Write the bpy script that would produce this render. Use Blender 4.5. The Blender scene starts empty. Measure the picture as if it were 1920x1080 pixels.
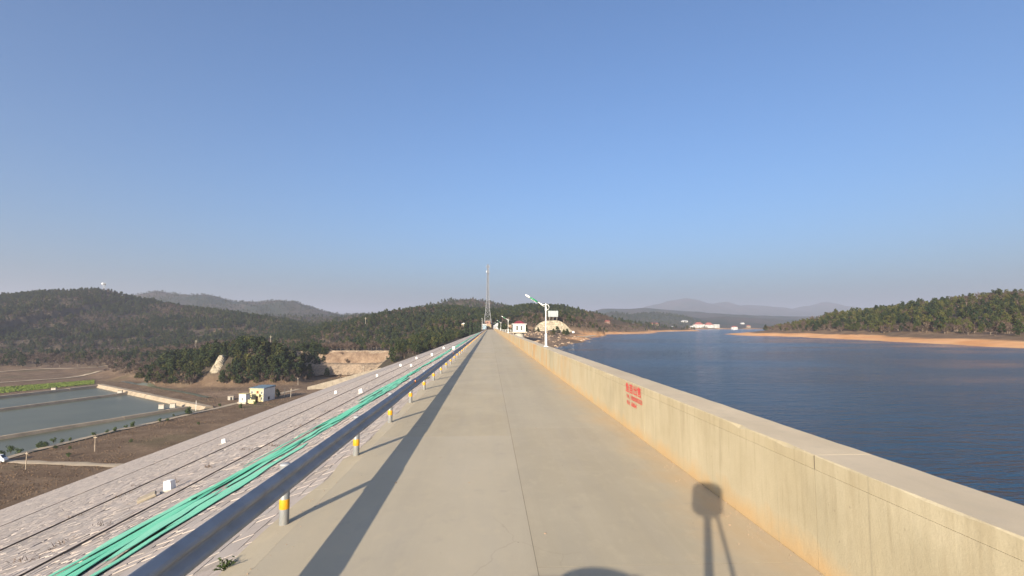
import bpy, bmesh, math, random
import numpy as np
from mathutils import Vector, Matrix

R = math.radians
scene = bpy.context.scene
COL = scene.collection
rng = random.Random(7)
nprng = np.random.default_rng(11)

# ------------------------------------------------------------------ camera
EYE = 2.87                      # camera height above the road
F = 960.0                       # focal length in pixels of a 1920 px wide frame
PITCH, YAW = math.atan(72 / 960), R(2.47)
camd = bpy.data.cameras.new('camera')
camd.sensor_width = 36.0
camd.lens = 18.0
camd.clip_start = 0.05
camd.clip_end = 60000
cam = bpy.data.objects.new('camera', camd)
cam.location = (0, 0, EYE)
cam.rotation_euler = (math.pi / 2 + PITCH, 0, -YAW)
COL.objects.link(cam)
scene.camera = cam
_M = cam.rotation_euler.to_matrix()


def ray(px, py):
    return _M @ Vector(((px - 960) / F, (540 - py) / F, -1.0))


def at_z(px, py, z):
    """point on the level z seen at that pixel of the photograph"""
    d = ray(px, py)
    t = (z - EYE) / d.z
    return Vector((d.x * t, d.y * t, z))


def at_y(px, py, Y):
    d = ray(px, py)
    t = Y / d.y
    return Vector((d.x * t, Y, EYE + d.z * t))


# ------------------------------------------------------------------ sky, sun, exposure
SUN_AZ = R(180 + 22.8)          # clockwise from +Y
SUN_EL = R(17.0)
world = bpy.data.worlds.new('World')
scene.world = world
world.use_nodes = True
wn = world.node_tree
sky = wn.nodes.new('ShaderNodeTexSky')
sky.sky_type = 'NISHITA'
sky.sun_disc = False
sky.sun_elevation = SUN_EL
sky.sun_rotation = SUN_AZ
sky.altitude = 100
sky.air_density = 1.0
sky.dust_density = 4.5
sky.ozone_density = 5.6
wn.links.new(sky.outputs[0], wn.nodes['Background'].inputs[0])
wn.nodes['Background'].inputs[1].default_value = 0.090
sund = bpy.data.lights.new('sun', 'SUN')
sund.energy = 5.0
sund.angle = R(0.5)
sund.color = (1.0, 0.86, 0.66)
sun = bpy.data.objects.new('sun', sund)
SUN_DIR = Vector((math.sin(SUN_AZ) * math.cos(SUN_EL), math.cos(SUN_AZ) * math.cos(SUN_EL), math.sin(SUN_EL)))
sun.rotation_euler = SUN_DIR.to_track_quat('Z', 'Y').to_euler()
sun.location = (-40, -60, 80)
COL.objects.link(sun)
scene.view_settings.view_transform = 'Standard'
scene.view_settings.look = 'None'
scene.view_settings.gamma = 1
scene.view_settings.exposure = 1.25
scene.render.engine = 'CYCLES'
scene.cycles.use_denoising = True
scene.cycles.max_bounces = 5
scene.cycles.diffuse_bounces = 2
scene.cycles.glossy_bounces = 2
scene.cycles.transmission_bounces = 2
scene.cycles.volume_bounces = 0
scene.cycles.transparent_max_bounces = 4
scene.cycles.sample_clamp_indirect = 5


# ------------------------------------------------------------------ materials
def rgb(c):
    return (c[0], c[1], c[2], 1.0)


class NT:
    """small helper to write node trees"""

    def __init__(self, name):
        self.m = bpy.data.materials.new(name)
        self.m.use_nodes = True
        self.t = self.m.node_tree
        self.b = self.t.nodes['Principled BSDF']
        self.b.inputs['Roughness'].default_value = 0.85
        self.b.inputs['Specular IOR Level'].default_value = 0.25

    def n(self, kind, **kw):
        nd = self.t.nodes.new(kind)
        for k, v in kw.items():
            setattr(nd, k, v)
        return nd

    def put(self, sock, v):
        if isinstance(v, bpy.types.NodeSocket):
            self.t.links.new(v, sock)
        elif isinstance(v, tuple) and len(v) == 3 and sock.type == 'RGBA':
            sock.default_value = rgb(v)
        else:
            sock.default_value = v

    def pos(self):
        return self.n('ShaderNodeNewGeometry').outputs['Position']

    def obj(self):
        return self.n('ShaderNodeTexCoord').outputs['Object']

    def rand(self):
        return self.n('ShaderNodeObjectInfo').outputs['Random']

    def map(self, vec, scale=(1, 1, 1), loc=(0, 0, 0), rot=(0, 0, 0)):
        nd = self.n('ShaderNodeMapping')
        self.put(nd.inputs[0], vec)
        nd.inputs['Scale'].default_value = scale
        nd.inputs['Location'].default_value = loc
        nd.inputs['Rotation'].default_value = rot
        return nd.outputs[0]

    def noise(self, vec, scale, detail=4, rough=0.55, dist=0.0):
        nd = self.n('ShaderNodeTexNoise')
        self.put(nd.inputs['Vector'], vec)
        nd.inputs['Scale'].default_value = scale
        nd.inputs['Detail'].default_value = detail
        nd.inputs['Roughness'].default_value = rough
        nd.inputs['Distortion'].default_value = dist
        return nd.outputs['Fac']

    def voro(self, vec, scale, feature='F1'):
        nd = self.n('ShaderNodeTexVoronoi', feature=feature)
        self.put(nd.inputs['Vector'], vec)
        nd.inputs['Scale'].default_value = scale
        return nd

    def ramp(self, fac, lo, hi, a=0.0, b=1.0):
        nd = self.n('ShaderNodeMapRange')
        self.put(nd.inputs[0], fac)
        for i, v in enumerate((lo, hi, a, b)):
            nd.inputs[i + 1].default_value = v
        nd.clamp = True
        return nd.outputs[0]

    def math(self, op, a, b=0.0, c=0.0):
        nd = self.n('ShaderNodeMath', operation=op)
        self.put(nd.inputs[0], a)
        self.put(nd.inputs[1], b)
        self.put(nd.inputs[2], c)
        return nd.outputs[0]

    def mix(self, fac, a, b, kind='MIX'):
        nd = self.n('ShaderNodeMix', data_type='RGBA', blend_type=kind)
        self.put(nd.inputs[0], fac)
        self.put(nd.inputs[6], a)
        self.put(nd.inputs[7], b)
        return nd.outputs[2]

    def sep(self, vec):
        nd = self.n('ShaderNodeSeparateXYZ')
        self.put(nd.inputs[0], vec)
        return nd.outputs

    def attr(self, name):
        return self.n('ShaderNodeAttribute', attribute_name=name)

    def color(self, c):
        self.put(self.b.inputs['Base Color'], c)

    def bump(self, h, strength=0.3, dist=0.02):
        nd = self.n('ShaderNodeBump')
        nd.inputs['Strength'].default_value = strength
        nd.inputs['Distance'].default_value = dist
        self.put(nd.inputs['Height'], h)
        self.t.links.new(nd.outputs[0], self.b.inputs['Normal'])

    def set(self, **kw):
        for k, v in kw.items():
            self.put(self.b.inputs[k.replace('_', ' ')], v)
        return self


def plain(name, c, rough=0.7, var=0.12, scale=3.0, metal=0.0, spec=0.3, dirt=None):
    """a painted or raw surface: base colour broken up by two noises and a little dirt"""
    t = NT(name)
    p = t.obj()
    n1 = t.noise(p, scale, 5)
    lo = tuple(x * (1 - var) for x in c)
    hi = tuple(min(1, x * (1 + var)) for x in c)
    col = t.mix(t.ramp(n1, 0.3, 0.7), lo, hi)
    if dirt:
        n2 = t.noise(t.map(p, (1, 1, 0.35)), scale * 2.3, 4)
        col = t.mix(t.ramp(n2, 0.56, 0.72, 0, 0.55), col, dirt)
    t.color(col)
    t.set(Roughness=rough, Metallic=metal, Specular_IOR_Level=spec)
    return t.m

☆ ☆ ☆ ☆

▸ **What is asked**: Restate the data above word for word. Do not include the images.

▸ **Task output**:
Write the bpy script that would produce this render. Use Blender 4.5. The Blender scene starts empty. Measure the picture as if it were 1920x1080 pixels.
import bpy, bmesh, math, random
import numpy as np
from mathutils import Vector, Matrix

R = math.radians
scene = bpy.context.scene
COL = scene.collection
rng = random.Random(7)
nprng = np.random.default_rng(11)

# ------------------------------------------------------------------ camera
EYE = 2.87                      # camera height above the road
F = 960.0                       # focal length in pixels of a 1920 px wide frame
PITCH, YAW = math.atan(72 / 960), R(2.47)
camd = bpy.data.cameras.new('camera')
camd.sensor_width = 36.0
camd.lens = 18.0
camd.clip_start = 0.05
camd.clip_end = 60000
cam = bpy.data.objects.new('camera', camd)
cam.location = (0, 0, EYE)
cam.rotation_euler = (math.pi / 2 + PITCH, 0, -YAW)
COL.objects.link(cam)
scene.camera = cam
_M = cam.rotation_euler.to_matrix()


def ray(px, py):
    return _M @ Vector(((px - 960) / F, (540 - py) / F, -1.0))


def at_z(px, py, z):
    """point on the level z seen at that pixel of the photograph"""
    d = ray(px, py)
    t = (z - EYE) / d.z
    return Vector((d.x * t, d.y * t, z))


def at_y(px, py, Y):
    d = ray(px, py)
    t = Y / d.y
    return Vector((d.x * t, Y, EYE + d.z * t))


# ------------------------------------------------------------------ sky, sun, exposure
SUN_AZ = R(180 + 22.8)          # clockwise from +Y
SUN_EL = R(17.0)
world = bpy.data.worlds.new('World')
scene.world = world
world.use_nodes = True
wn = world.node_tree
sky = wn.nodes.new('ShaderNodeTexSky')
sky.sky_type = 'NISHITA'
sky.sun_disc = False
sky.sun_elevation = SUN_EL
sky.sun_rotation = SUN_AZ
sky.altitude = 100
sky.air_density = 1.0
sky.dust_density = 4.5
sky.ozone_density = 5.6
wn.links.new(sky.outputs[0], wn.nodes['Background'].inputs[0])
wn.nodes['Background'].inputs[1].default_value = 0.090
sund = bpy.data.lights.new('sun', 'SUN')
sund.energy = 5.0
sund.angle = R(0.5)
sund.color = (1.0, 0.86, 0.66)
sun = bpy.data.objects.new('sun', sund)
SUN_DIR = Vector((math.sin(SUN_AZ) * math.cos(SUN_EL), math.cos(SUN_AZ) * math.cos(SUN_EL), math.sin(SUN_EL)))
sun.rotation_euler = SUN_DIR.to_track_quat('Z', 'Y').to_euler()
sun.location = (-40, -60, 80)
COL.objects.link(sun)
scene.view_settings.view_transform = 'Standard'
scene.view_settings.look = 'None'
scene.view_settings.gamma = 1
scene.view_settings.exposure = 1.25
scene.render.engine = 'CYCLES'
scene.cycles.use_denoising = True
scene.cycles.max_bounces = 5
scene.cycles.diffuse_bounces = 2
scene.cycles.glossy_bounces = 2
scene.cycles.transmission_bounces = 2
scene.cycles.volume_bounces = 0
scene.cycles.transparent_max_bounces = 4
scene.cycles.sample_clamp_indirect = 5


# ------------------------------------------------------------------ materials
def rgb(c):
    return (c[0], c[1], c[2], 1.0)


class NT:
    """small helper to write node trees"""

    def __init__(self, name):
        self.m = bpy.data.materials.new(name)
        self.m.use_nodes = True
        self.t = self.m.node_tree
        self.b = self.t.nodes['Principled BSDF']
        self.b.inputs['Roughness'].default_value = 0.85
        self.b.inputs['Specular IOR Level'].default_value = 0.25

    def n(self, kind, **kw):
        nd = self.t.nodes.new(kind)
        for k, v in kw.items():
            setattr(nd, k, v)
        return nd

    def put(self, sock, v):
        if isinstance(v, bpy.types.NodeSocket):
            self.t.links.new(v, sock)
        elif isinstance(v, tuple) and len(v) == 3 and sock.type == 'RGBA':
            sock.default_value = rgb(v)
        else:
            sock.default_value = v

    def pos(self):
        return self.n('ShaderNodeNewGeometry').outputs['Position']

    def obj(self):
        return self.n('ShaderNodeTexCoord').outputs['Object']

    def rand(self):
        return self.n('ShaderNodeObjectInfo').outputs['Random']

    def map(self, vec, scale=(1, 1, 1), loc=(0, 0, 0), rot=(0, 0, 0)):
        nd = self.n('ShaderNodeMapping')
        self.put(nd.inputs[0], vec)
        nd.inputs['Scale'].default_value = scale
        nd.inputs['Location'].default_value = loc
        nd.inputs['Rotation'].default_value = rot
        return nd.outputs[0]

    def noise(self, vec, scale, detail=4, rough=0.55, dist=0.0):
        nd = self.n('ShaderNodeTexNoise')
        self.put(nd.inputs['Vector'], vec)
        nd.inputs['Scale'].default_value = scale
        nd.inputs['Detail'].default_value = detail
        nd.inputs['Roughness'].default_value = rough
        nd.inputs['Distortion'].default_value = dist
        return nd.outputs['Fac']

    def voro(self, vec, scale, feature='F1'):
        nd = self.n('ShaderNodeTexVoronoi', feature=feature)
        self.put(nd.inputs['Vector'], vec)
        nd.inputs['Scale'].default_value = scale
        return nd

    def ramp(self, fac, lo, hi, a=0.0, b=1.0):
        nd = self.n('ShaderNodeMapRange')
        self.put(nd.inputs[0], fac)
        for i, v in enumerate((lo, hi, a, b)):
            nd.inputs[i + 1].default_value = v
        nd.clamp = True
        return nd.outputs[0]

    def math(self, op, a, b=0.0, c=0.0):
        nd = self.n('ShaderNodeMath', operation=op)
        self.put(nd.inputs[0], a)
        self.put(nd.inputs[1], b)
        self.put(nd.inputs[2], c)
        return nd.outputs[0]

    def mix(self, fac, a, b, kind='MIX'):
        nd = self.n('ShaderNodeMix', data_type='RGBA', blend_type=kind)
        self.put(nd.inputs[0], fac)
        self.put(nd.inputs[6], a)
        self.put(nd.inputs[7], b)
        return nd.outputs[2]

    def sep(self, vec):
        nd = self.n('ShaderNodeSeparateXYZ')
        self.put(nd.inputs[0], vec)
        return nd.outputs

    def attr(self, name):
        return self.n('ShaderNodeAttribute', attribute_name=name)

    def color(self, c):
        self.put(self.b.inputs['Base Color'], c)

    def bump(self, h, strength=0.3, dist=0.02):
        nd = self.n('ShaderNodeBump')
        nd.inputs['Strength'].default_value = strength
        nd.inputs['Distance'].default_value = dist
        self.put(nd.inputs['Height'], h)
        self.t.links.new(nd.outputs[0], self.b.inputs['Normal'])

    def set(self, **kw):
        for k, v in kw.items():
            self.put(self.b.inputs[k.replace('_', ' ')], v)
        return self


def plain(name, c, rough=0.7, var=0.12, scale=3.0, metal=0.0, spec=0.3, dirt=None):
    """a painted or raw surface: base colour broken up by two noises and a little dirt"""
    t = NT(name)
    p = t.obj()
    n1 = t.noise(p, scale, 5)
    lo = tuple(x * (1 - var) for x in c)
    hi = tuple(min(1, x * (1 + var)) for x in c)
    col = t.mix(t.ramp(n1, 0.3, 0.7), lo, hi)
    if dirt:
        n2 = t.noise(t.map(p, (1, 1, 0.35)), scale * 2.3, 4)
        col = t.mix(t.ramp(n2, 0.56, 0.72, 0, 0.55), col, dirt)
    t.color(col)
    t.set(Roughness=rough, Metallic=metal, Specular_IOR_Level=spec)
    return t.m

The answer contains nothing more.